Overcast with a touch of ground fog this early Wednesday on California’s north coast as we’re expecting more sunshine today despite a forecast for a possible, slight-touch of drizzle.
Weather along a shoreline is always abnormal, so whatever is outside is what’s happening — doesn’t make any sense, but not making sense is part-n-parcel of the new normal.
Water sensitivity also intricate to modern life.
(Illustration: NASA satellite image in early 2014 of California’s drought, found here).
Even as California looks to Texas for drought-busting hope, the gauge for water is our use of it — in April, California water use fell 13.5 percent compared to the same time a year earlier, but still well-below the now-required 25 percent, standards which went into effect on Monday.
Considered ‘still lackluster‘ in work toward a realistic goal of saving water. Felicia Marcus, chairwoman of the state Water Resources Control Board: ‘“The real challenge is, we really have to step it up for the summer months. If we miss the summer, we are toast.”‘
Water numbers released yesterday by the board did, however, produce some apparent positive stirrings amongst the populace (via SFGate): ‘At the same time, the data from state water officials show that strict crackdowns in some places, leading even to a climate of shame around water waste, are spurring many to rethink routine activities like showering and watering the lawn. April’s water savings, though insufficient, is the biggest this year, and it’s a whole lot bigger than the 3.9 percent cut recorded in March.’
Also released yesterday were some waterless-related economic numbers — the continuing drought is taking a hard, nasty bite out of California’s $45 billion agricultural economy, according to new analysis.
Via the Contra Costa Times:
When indirect costs are included — such as losses to fertilizer suppliers, truck drivers and corner stores — the total economic cost of this year’s drought to the state is estimated to be $2.7 billion and the loss of about 18,600 jobs.
In a region known as the nation’s produce basket, an estimated 564,000 acres of irrigated cropland will be pulled out of production this summer, up from 428,000 acres last year, the UC Davis researchers told the State Board of Food & Agriculture at a Tuesday morning meeting.
This will trigger losses of $856 million in crop revenue and $350 million in dairy and livestock value, as well as $595 million in added costs due to additional well-pumping, based on NASA space satellite imagery and an economic analysis by the UC Davis team, lead by director Jay Lund.
Some details from Capital Public Radio:
This year for agriculture it looks like the drought will be a little bit worse, but overall, not catastrophically worse,” said Jay Lund, a professor at the UC Davis Center for Watershed Sciences and one of the study authors.

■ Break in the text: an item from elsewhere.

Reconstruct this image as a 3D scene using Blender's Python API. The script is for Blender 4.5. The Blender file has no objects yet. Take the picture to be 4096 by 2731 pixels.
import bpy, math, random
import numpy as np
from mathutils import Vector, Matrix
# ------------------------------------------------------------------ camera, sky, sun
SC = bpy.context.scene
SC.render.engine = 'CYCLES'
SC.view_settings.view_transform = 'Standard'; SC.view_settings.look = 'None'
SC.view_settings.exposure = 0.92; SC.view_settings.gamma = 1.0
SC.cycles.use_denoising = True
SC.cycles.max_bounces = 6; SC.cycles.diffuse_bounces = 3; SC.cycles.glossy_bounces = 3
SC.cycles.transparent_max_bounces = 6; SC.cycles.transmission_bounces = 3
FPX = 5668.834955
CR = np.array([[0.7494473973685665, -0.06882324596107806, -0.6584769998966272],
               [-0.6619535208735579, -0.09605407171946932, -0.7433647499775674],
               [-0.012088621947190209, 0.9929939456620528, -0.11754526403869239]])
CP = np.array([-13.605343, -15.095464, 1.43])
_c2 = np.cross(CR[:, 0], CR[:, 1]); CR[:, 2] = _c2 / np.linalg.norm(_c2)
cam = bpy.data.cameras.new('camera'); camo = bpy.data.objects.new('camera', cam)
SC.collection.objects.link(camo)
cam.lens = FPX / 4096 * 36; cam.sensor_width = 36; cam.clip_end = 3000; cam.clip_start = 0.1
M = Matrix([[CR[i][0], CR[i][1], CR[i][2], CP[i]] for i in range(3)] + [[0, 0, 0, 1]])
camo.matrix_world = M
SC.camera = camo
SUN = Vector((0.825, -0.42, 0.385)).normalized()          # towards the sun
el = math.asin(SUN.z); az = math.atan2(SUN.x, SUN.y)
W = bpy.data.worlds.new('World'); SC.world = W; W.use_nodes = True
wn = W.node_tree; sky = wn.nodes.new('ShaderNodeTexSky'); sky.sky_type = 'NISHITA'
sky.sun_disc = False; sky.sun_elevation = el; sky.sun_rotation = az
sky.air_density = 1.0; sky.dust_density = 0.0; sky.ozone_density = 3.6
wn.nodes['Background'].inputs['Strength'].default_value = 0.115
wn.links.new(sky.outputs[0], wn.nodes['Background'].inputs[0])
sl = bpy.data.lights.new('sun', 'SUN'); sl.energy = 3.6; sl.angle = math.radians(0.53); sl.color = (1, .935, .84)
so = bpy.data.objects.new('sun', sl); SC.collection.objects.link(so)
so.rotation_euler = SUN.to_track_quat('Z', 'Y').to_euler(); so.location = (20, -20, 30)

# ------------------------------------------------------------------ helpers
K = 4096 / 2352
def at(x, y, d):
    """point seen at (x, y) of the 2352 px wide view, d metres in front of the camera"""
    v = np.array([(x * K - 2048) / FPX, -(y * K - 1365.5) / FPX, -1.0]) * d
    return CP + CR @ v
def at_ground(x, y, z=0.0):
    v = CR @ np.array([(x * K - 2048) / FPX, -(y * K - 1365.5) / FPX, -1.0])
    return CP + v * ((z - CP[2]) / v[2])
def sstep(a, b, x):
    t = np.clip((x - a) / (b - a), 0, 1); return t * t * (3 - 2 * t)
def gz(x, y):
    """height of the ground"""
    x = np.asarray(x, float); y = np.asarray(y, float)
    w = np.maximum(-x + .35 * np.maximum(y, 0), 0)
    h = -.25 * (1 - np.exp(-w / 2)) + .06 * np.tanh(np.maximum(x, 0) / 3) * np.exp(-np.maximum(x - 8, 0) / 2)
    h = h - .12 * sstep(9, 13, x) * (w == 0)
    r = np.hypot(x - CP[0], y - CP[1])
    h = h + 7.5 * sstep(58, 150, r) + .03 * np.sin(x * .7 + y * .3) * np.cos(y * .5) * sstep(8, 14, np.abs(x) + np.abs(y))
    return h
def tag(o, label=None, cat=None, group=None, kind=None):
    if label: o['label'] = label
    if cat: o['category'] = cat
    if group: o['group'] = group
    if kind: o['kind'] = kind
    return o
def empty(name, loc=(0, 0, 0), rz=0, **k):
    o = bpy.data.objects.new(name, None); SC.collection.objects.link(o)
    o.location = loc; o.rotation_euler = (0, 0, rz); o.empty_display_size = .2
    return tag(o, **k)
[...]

The study estimates that farmers will have 2.7 million acre-feet less surface water than they would in a normal year, an average loss of roughly 33 percent of water supply.
“Expanded groundwater pumping will offset more than 70 percent of this surface water deficit, with pumping costs expected to reach $600 million,” the study estimates.
“We have a little bit less water in groundwater so it’s a little deeper to get to it,” said Lund.
“And there’s a few wells that have started to go dry.
“So the groundwater is more expensive and there’s a little bit less of it.”
It is also estimated that farmers will fallow roughly 560,000 acres, or 6 to 7 percent of California’s average annual irrigated cropland.
As we here on the Left Coast work our way through a summer of dry, tinder grasses without much water, the last few weeks in Texas may/may not be our fate next year. Working off a strong-maybe of a “super El Niño” now already forming in the Pacific Ocean, the rainfall, tornadoes and flooding in Texas could indicate we’d get the same during our next rain season — as this noted example from a piece at WunderBlog on heavy-water pounding a dry: ‘The definition of Weather Whiplash: portions of Texas and Oklahoma went from the most extreme category of drought — “Exceptional” — to no drought whatsoever in just four weeks. A five-class improvement in drought in such a short period of time is bound to lead to serious flooding.’
Adding hope for that El Niño event, coupled with the Texas and Oklahoma weather, was a much-wetter, colder May than normal for Southern California, evidence that maybe it will be a big one with rain for us.
The state is looking forward to it: ‘“It will be the ‘great wet hope’ and it will deliver a wet winter,” said Bill Patzert, a climatologist with NASA’s Jet Propulsion Laboratories.’